Work to be completed: Your task is to copy every line of this material exactly.

[Saved data entries]
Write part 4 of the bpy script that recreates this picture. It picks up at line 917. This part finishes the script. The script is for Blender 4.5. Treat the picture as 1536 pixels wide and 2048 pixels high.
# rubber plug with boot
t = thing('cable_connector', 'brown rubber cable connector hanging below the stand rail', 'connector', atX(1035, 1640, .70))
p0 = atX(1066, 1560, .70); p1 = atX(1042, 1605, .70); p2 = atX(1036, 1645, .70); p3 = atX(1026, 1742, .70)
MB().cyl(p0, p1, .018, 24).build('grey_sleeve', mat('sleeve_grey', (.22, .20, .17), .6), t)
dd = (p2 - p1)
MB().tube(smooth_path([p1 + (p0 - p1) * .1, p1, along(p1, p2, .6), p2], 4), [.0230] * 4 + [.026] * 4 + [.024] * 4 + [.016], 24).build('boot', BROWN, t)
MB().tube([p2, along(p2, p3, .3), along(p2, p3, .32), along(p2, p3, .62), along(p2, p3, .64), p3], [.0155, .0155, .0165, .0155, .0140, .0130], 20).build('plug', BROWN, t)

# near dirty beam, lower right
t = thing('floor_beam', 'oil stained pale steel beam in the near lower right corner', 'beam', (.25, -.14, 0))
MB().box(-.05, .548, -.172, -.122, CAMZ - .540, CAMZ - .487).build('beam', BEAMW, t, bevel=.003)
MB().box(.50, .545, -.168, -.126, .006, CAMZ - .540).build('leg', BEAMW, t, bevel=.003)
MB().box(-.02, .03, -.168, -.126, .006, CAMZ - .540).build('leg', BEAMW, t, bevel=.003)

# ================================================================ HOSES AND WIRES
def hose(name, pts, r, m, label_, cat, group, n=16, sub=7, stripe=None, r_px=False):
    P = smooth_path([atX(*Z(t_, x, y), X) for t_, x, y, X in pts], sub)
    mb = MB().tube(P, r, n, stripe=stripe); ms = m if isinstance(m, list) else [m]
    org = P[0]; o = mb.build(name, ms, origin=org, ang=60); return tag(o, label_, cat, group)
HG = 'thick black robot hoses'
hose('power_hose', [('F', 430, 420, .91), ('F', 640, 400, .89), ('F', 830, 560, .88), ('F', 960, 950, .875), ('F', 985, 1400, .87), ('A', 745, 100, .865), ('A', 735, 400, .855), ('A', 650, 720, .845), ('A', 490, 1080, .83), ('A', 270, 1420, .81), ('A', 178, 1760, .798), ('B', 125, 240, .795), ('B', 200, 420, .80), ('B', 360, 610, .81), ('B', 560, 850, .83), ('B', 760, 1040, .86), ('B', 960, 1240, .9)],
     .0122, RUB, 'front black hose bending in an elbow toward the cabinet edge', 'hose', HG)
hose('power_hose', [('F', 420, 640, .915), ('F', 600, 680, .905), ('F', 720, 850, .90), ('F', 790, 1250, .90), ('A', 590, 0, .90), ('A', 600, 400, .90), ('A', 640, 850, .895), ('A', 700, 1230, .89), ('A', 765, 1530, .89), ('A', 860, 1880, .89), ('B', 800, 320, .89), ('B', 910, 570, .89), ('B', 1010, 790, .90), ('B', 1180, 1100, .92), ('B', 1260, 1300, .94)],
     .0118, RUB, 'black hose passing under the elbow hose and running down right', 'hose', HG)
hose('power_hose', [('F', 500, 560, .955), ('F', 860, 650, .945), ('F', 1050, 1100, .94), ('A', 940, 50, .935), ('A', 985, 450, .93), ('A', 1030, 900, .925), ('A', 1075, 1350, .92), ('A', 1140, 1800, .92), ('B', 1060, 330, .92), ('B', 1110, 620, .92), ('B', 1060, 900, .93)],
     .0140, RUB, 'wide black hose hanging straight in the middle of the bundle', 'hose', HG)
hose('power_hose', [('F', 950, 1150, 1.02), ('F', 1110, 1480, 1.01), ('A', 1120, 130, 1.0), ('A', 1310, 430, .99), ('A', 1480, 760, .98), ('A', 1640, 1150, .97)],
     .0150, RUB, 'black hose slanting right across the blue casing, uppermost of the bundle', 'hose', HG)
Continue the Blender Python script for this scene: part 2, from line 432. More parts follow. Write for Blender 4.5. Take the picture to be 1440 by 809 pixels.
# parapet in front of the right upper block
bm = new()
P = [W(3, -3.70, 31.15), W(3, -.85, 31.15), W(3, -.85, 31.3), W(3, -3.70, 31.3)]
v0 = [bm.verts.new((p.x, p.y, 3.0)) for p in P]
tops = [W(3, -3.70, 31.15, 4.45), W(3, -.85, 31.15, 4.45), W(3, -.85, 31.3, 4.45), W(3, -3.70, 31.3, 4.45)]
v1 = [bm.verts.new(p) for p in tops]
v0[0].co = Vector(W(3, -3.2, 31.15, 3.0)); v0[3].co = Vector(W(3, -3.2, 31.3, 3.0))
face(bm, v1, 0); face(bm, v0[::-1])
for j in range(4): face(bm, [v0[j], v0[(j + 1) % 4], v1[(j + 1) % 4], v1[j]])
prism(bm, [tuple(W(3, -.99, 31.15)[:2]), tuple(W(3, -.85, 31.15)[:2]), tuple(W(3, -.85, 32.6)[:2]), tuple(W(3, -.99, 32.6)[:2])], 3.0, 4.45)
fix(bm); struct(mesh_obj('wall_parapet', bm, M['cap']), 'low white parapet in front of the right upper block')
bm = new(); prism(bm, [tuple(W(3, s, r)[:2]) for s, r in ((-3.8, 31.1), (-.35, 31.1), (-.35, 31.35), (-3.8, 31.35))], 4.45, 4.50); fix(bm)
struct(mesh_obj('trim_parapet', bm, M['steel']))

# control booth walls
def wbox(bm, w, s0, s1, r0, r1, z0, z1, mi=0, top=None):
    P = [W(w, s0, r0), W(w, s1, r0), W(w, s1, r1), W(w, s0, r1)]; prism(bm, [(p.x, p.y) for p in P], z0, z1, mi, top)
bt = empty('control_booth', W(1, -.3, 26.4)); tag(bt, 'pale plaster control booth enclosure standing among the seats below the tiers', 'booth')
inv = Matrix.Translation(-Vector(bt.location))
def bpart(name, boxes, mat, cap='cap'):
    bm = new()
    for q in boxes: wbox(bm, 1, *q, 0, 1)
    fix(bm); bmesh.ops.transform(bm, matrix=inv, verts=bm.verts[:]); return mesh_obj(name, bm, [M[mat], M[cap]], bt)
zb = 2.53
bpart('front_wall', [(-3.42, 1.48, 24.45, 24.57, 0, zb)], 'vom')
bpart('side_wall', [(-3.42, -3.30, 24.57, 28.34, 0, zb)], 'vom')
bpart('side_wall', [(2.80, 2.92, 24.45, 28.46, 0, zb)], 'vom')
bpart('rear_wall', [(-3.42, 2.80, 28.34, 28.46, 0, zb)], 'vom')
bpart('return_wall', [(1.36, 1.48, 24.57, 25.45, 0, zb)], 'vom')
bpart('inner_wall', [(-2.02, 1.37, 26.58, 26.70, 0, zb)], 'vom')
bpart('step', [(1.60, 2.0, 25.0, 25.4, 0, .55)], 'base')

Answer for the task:
Write part 4 of the bpy script that recreates this picture. It picks up at line 917. This part finishes the script. The script is for Blender 4.5. Treat the picture as 1536 pixels wide and 2048 pixels high.
# rubber plug with boot
t = thing('cable_connector', 'brown rubber cable connector hanging below the stand rail', 'connector', atX(1035, 1640, .70))
p0 = atX(1066, 1560, .70); p1 = atX(1042, 1605, .70); p2 = atX(1036, 1645, .70); p3 = atX(1026, 1742, .70)
MB().cyl(p0, p1, .018, 24).build('grey_sleeve', mat('sleeve_grey', (.22, .20, .17), .6), t)
dd = (p2 - p1)
MB().tube(smooth_path([p1 + (p0 - p1) * .1, p1, along(p1, p2, .6), p2], 4), [.0230] * 4 + [.026] * 4 + [.024] * 4 + [.016], 24).build('boot', BROWN, t)
MB().tube([p2, along(p2, p3, .3), along(p2, p3, .32), along(p2, p3, .62), along(p2, p3, .64), p3], [.0155, .0155, .0165, .0155, .0140, .0130], 20).build('plug', BROWN, t)

# near dirty beam, lower right
t = thing('floor_beam', 'oil stained pale steel beam in the near lower right corner', 'beam', (.25, -.14, 0))
MB().box(-.05, .548, -.172, -.122, CAMZ - .540, CAMZ - .487).build('beam', BEAMW, t, bevel=.003)
MB().box(.50, .545, -.168, -.126, .006, CAMZ - .540).build('leg', BEAMW, t, bevel=.003)
MB().box(-.02, .03, -.168, -.126, .006, CAMZ - .540).build('leg', BEAMW, t, bevel=.003)

# ================================================================ HOSES AND WIRES
def hose(name, pts, r, m, label_, cat, group, n=16, sub=7, stripe=None, r_px=False):
    P = smooth_path([atX(*Z(t_, x, y), X) for t_, x, y, X in pts], sub)
    mb = MB().tube(P, r, n, stripe=stripe); ms = m if isinstance(m, list) else [m]
    org = P[0]; o = mb.build(name, ms, origin=org, ang=60); return tag(o, label_, cat, group)
HG = 'thick black robot hoses'
hose('power_hose', [('F', 430, 420, .91), ('F', 640, 400, .89), ('F', 830, 560, .88), ('F', 960, 950, .875), ('F', 985, 1400, .87), ('A', 745, 100, .865), ('A', 735, 400, .855), ('A', 650, 720, .845), ('A', 490, 1080, .83), ('A', 270, 1420, .81), ('A', 178, 1760, .798), ('B', 125, 240, .795), ('B', 200, 420, .80), ('B', 360, 610, .81), ('B', 560, 850, .83), ('B', 760, 1040, .86), ('B', 960, 1240, .9)],
     .0122, RUB, 'front black hose bending in an elbow toward the cabinet edge', 'hose', HG)
hose('power_hose', [('F', 420, 640, .915), ('F', 600, 680, .905), ('F', 720, 850, .90), ('F', 790, 1250, .90), ('A', 590, 0, .90), ('A', 600, 400, .90), ('A', 640, 850, .895), ('A', 700, 1230, .89), ('A', 765, 1530, .89), ('A', 860, 1880, .89), ('B', 800, 320, .89), ('B', 910, 570, .89), ('B', 1010, 790, .90), ('B', 1180, 1100, .92), ('B', 1260, 1300, .94)],
     .0118, RUB, 'black hose passing under the elbow hose and running down right', 'hose', HG)
hose('power_hose', [('F', 500, 560, .955), ('F', 860, 650, .945), ('F', 1050, 1100, .94), ('A', 940, 50, .935), ('A', 985, 450, .93), ('A', 1030, 900, .925), ('A', 1075, 1350, .92), ('A', 1140, 1800, .92), ('B', 1060, 330, .92), ('B', 1110, 620, .92), ('B', 1060, 900, .93)],
     .0140, RUB, 'wide black hose hanging straight in the middle of the bundle', 'hose', HG)
hose('power_hose', [('F', 950, 1150, 1.02), ('F', 1110, 1480, 1.01), ('A', 1120, 130, 1.0), ('A', 1310, 430, .99), ('A', 1480, 760, .98), ('A', 1640, 1150, .97)],
     .0150, RUB, 'black hose slanting right across the blue casing, uppermost of the bundle', 'hose', HG)
Continue the Blender Python script for this scene: part 2, from line 432. More parts follow. Write for Blender 4.5. Take the picture to be 1440 by 809 pixels.
# parapet in front of the right upper block
bm = new()
P = [W(3, -3.70, 31.15), W(3, -.85, 31.15), W(3, -.85, 31.3), W(3, -3.70, 31.3)]
v0 = [bm.verts.new((p.x, p.y, 3.0)) for p in P]
tops = [W(3, -3.70, 31.15, 4.45), W(3, -.85, 31.15, 4.45), W(3, -.85, 31.3, 4.45), W(3, -3.70, 31.3, 4.45)]
v1 = [bm.verts.new(p) for p in tops]
v0[0].co = Vector(W(3, -3.2, 31.15, 3.0)); v0[3].co = Vector(W(3, -3.2, 31.3, 3.0))
face(bm, v1, 0); face(bm, v0[::-1])
for j in range(4): face(bm, [v0[j], v0[(j + 1) % 4], v1[(j + 1) % 4], v1[j]])
prism(bm, [tuple(W(3, -.99, 31.15)[:2]), tuple(W(3, -.85, 31.15)[:2]), tuple(W(3, -.85, 32.6)[:2]), tuple(W(3, -.99, 32.6)[:2])], 3.0, 4.45)
fix(bm); struct(mesh_obj('wall_parapet', bm, M['cap']), 'low white parapet in front of the right upper block')
bm = new(); prism(bm, [tuple(W(3, s, r)[:2]) for s, r in ((-3.8, 31.1), (-.35, 31.1), (-.35, 31.35), (-3.8, 31.35))], 4.45, 4.50); fix(bm)
struct(mesh_obj('trim_parapet', bm, M['steel']))

# control booth walls
def wbox(bm, w, s0, s1, r0, r1, z0, z1, mi=0, top=None):
    P = [W(w, s0, r0), W(w, s1, r0), W(w, s1, r1), W(w, s0, r1)]; prism(bm, [(p.x, p.y) for p in P], z0, z1, mi, top)
bt = empty('control_booth', W(1, -.3, 26.4)); tag(bt, 'pale plaster control booth enclosure standing among the seats below the tiers', 'booth')
inv = Matrix.Translation(-Vector(bt.location))
def bpart(name, boxes, mat, cap='cap'):
    bm = new()
    for q in boxes: wbox(bm, 1, *q, 0, 1)
    fix(bm); bmesh.ops.transform(bm, matrix=inv, verts=bm.verts[:]); return mesh_obj(name, bm, [M[mat], M[cap]], bt)
zb = 2.53
bpart('front_wall', [(-3.42, 1.48, 24.45, 24.57, 0, zb)], 'vom')
bpart('side_wall', [(-3.42, -3.30, 24.57, 28.34, 0, zb)], 'vom')
bpart('side_wall', [(2.80, 2.92, 24.45, 28.46, 0, zb)], 'vom')
bpart('rear_wall', [(-3.42, 2.80, 28.34, 28.46, 0, zb)], 'vom')
bpart('return_wall', [(1.36, 1.48, 24.57, 25.45, 0, zb)], 'vom')
bpart('inner_wall', [(-2.02, 1.37, 26.58, 26.70, 0, zb)], 'vom')
bpart('step', [(1.60, 2.0, 25.0, 25.4, 0, .55)], 'base')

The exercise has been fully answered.